* _Given task_: Any pictures in the records below must be left out when you repeat the lines from the line containing "Reconstruct this image" through the line containing "COL = S.collection" exactly.

** begin Records supplied **

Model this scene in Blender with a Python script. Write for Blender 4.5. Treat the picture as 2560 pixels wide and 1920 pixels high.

** end Records supplied **
** begin Records supplied **

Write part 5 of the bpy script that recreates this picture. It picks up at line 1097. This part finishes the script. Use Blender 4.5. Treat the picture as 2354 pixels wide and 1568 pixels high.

** end Records supplied **
** begin Records supplied **

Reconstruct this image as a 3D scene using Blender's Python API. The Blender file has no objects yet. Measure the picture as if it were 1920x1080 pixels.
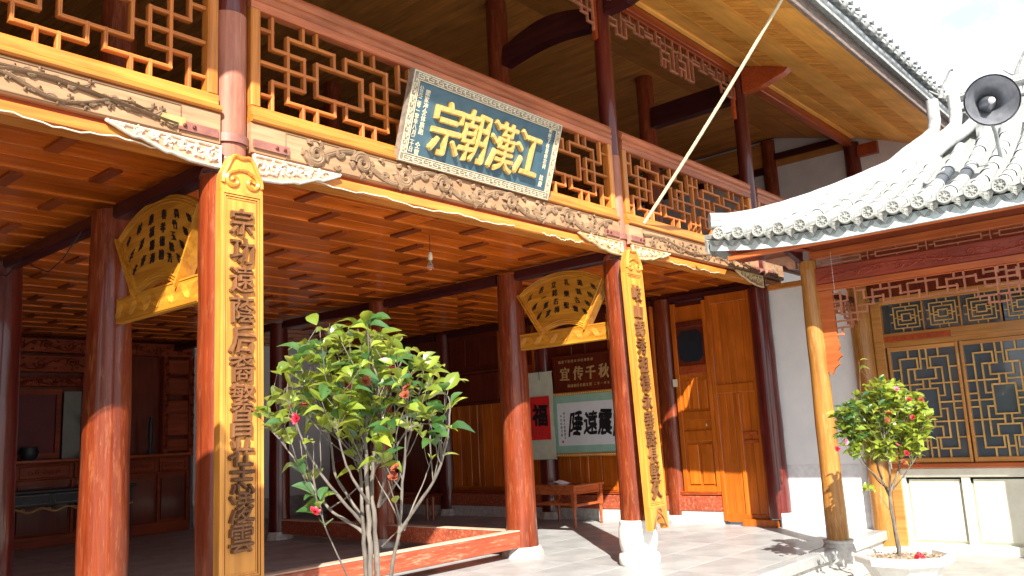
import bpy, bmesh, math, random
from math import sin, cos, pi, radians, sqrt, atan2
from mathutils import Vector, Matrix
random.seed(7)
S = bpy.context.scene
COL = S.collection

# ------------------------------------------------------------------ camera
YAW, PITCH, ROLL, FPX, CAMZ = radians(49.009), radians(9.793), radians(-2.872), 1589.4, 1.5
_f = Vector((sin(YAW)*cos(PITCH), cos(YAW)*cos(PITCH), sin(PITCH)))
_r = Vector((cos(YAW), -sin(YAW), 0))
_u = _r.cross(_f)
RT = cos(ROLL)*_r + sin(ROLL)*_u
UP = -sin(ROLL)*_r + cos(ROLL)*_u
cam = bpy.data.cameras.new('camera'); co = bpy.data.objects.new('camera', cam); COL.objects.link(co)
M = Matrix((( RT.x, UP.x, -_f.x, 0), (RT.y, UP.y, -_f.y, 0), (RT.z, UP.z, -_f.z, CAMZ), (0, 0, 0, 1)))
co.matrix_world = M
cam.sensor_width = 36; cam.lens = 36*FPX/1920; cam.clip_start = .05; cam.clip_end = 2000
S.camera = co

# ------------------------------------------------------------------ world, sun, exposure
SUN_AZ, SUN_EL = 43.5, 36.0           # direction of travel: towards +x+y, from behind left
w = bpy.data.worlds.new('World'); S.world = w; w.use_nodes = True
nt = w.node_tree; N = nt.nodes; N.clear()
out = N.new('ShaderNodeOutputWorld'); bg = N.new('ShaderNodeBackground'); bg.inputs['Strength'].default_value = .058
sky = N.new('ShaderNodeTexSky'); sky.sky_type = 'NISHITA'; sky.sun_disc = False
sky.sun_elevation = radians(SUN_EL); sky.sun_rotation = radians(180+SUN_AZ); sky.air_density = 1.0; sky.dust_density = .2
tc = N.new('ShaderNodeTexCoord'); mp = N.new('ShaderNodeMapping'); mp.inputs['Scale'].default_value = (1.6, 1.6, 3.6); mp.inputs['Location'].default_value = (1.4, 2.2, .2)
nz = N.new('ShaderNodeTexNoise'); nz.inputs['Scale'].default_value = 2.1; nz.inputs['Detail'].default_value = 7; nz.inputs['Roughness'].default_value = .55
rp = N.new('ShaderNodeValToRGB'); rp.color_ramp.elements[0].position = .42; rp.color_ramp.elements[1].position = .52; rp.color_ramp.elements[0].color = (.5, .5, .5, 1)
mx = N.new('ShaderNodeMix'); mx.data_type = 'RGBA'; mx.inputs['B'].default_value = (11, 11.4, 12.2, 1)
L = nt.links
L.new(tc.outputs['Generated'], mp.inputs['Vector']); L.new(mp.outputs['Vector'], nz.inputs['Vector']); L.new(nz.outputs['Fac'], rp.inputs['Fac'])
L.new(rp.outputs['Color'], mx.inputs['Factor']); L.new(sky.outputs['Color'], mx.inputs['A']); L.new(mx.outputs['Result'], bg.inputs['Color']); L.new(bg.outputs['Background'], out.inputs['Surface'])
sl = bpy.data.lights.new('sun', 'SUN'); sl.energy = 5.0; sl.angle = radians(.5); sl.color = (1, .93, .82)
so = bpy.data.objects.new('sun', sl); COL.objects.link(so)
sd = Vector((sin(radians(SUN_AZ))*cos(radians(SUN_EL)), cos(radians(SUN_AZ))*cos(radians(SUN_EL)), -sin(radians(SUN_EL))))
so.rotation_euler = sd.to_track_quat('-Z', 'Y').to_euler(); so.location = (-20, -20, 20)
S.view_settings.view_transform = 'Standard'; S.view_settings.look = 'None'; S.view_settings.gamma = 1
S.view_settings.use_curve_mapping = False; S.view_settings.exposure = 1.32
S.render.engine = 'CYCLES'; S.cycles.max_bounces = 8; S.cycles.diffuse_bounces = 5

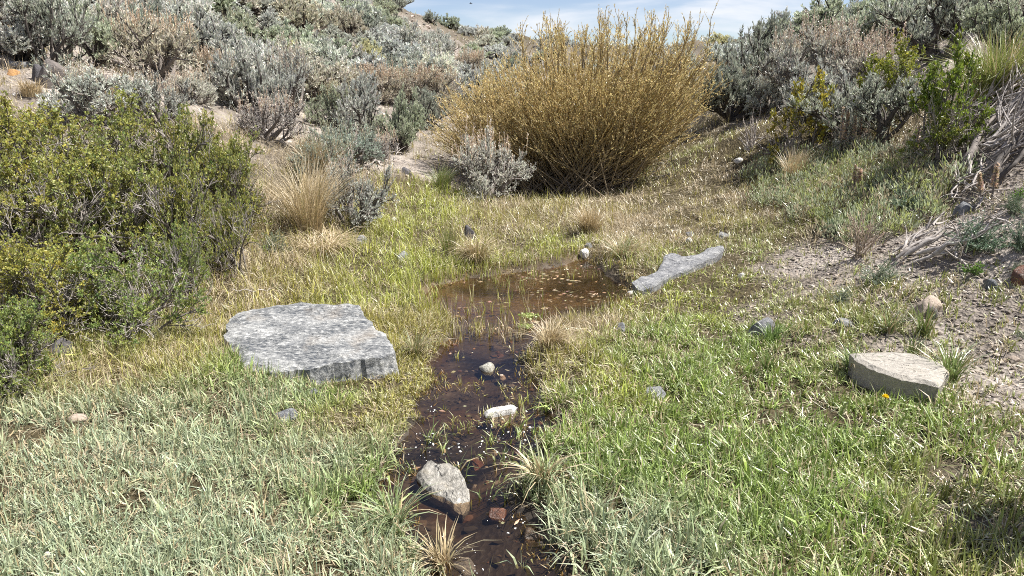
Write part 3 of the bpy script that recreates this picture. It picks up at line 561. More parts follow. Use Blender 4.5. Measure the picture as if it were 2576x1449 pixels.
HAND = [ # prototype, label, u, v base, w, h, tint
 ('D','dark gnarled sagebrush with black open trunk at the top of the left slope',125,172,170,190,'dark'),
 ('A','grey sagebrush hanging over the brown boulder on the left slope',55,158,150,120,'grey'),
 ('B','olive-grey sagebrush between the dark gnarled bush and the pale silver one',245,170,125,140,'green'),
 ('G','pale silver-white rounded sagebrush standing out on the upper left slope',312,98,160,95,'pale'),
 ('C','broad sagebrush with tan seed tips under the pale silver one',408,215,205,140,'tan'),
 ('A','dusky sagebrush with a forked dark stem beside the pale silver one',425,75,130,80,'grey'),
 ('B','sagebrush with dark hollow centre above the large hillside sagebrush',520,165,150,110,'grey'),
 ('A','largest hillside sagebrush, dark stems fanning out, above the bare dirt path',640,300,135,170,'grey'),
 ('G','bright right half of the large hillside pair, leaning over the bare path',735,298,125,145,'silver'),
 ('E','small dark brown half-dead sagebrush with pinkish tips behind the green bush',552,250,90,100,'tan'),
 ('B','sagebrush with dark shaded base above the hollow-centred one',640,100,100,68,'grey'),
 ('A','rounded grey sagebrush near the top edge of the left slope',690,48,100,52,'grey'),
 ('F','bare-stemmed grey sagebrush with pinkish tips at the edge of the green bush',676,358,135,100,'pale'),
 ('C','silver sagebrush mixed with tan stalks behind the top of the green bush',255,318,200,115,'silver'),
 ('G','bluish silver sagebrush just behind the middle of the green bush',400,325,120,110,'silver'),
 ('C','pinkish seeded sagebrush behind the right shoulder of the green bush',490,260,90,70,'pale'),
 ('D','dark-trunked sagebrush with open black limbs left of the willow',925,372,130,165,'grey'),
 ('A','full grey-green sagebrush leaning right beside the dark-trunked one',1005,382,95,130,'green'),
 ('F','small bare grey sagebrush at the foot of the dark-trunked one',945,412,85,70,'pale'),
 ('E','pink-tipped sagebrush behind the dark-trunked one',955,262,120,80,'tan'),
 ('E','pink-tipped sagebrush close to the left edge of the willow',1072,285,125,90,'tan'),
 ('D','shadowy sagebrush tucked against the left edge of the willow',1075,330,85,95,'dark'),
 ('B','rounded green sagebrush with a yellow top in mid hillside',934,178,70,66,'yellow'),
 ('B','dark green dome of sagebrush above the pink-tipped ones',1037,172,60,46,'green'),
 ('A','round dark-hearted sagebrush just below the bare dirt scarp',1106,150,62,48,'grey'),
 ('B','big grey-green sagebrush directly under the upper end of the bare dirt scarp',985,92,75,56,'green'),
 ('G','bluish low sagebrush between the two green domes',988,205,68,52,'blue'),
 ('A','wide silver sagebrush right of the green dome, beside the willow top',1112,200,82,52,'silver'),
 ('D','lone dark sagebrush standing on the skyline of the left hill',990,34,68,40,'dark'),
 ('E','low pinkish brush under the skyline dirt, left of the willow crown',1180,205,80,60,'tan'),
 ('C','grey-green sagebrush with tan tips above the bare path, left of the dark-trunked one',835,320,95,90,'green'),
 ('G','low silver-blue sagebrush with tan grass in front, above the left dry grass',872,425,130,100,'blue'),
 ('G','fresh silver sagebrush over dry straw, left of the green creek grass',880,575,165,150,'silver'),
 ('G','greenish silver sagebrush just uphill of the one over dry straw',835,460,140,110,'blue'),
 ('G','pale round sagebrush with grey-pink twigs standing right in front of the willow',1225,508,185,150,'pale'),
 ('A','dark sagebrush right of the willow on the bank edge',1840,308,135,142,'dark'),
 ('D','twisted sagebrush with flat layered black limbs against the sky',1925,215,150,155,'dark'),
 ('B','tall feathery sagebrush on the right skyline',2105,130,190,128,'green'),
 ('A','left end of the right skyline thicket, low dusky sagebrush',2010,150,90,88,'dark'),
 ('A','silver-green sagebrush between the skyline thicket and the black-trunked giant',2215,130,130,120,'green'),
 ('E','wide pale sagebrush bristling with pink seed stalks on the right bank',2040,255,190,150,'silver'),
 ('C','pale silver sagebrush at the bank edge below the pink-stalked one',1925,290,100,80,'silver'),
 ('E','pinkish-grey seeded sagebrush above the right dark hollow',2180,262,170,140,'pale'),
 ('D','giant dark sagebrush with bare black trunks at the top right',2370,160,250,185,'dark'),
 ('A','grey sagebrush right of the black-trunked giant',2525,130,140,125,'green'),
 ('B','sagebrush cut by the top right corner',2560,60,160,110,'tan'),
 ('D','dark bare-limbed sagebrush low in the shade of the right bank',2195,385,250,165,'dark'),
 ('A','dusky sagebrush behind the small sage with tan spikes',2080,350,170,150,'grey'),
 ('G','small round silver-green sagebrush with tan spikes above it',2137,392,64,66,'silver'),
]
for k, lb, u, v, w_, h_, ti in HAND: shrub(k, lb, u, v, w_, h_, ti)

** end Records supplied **

* _Solution for this exercise_:
Reconstruct this image as a 3D scene using Blender's Python API. The Blender file has no objects yet. Measure the picture as if it were 1920x1080 pixels.
import bpy, bmesh, math, random
from math import sin, cos, pi, radians, sqrt, atan2
from mathutils import Vector, Matrix
random.seed(7)
S = bpy.context.scene
COL = S.collection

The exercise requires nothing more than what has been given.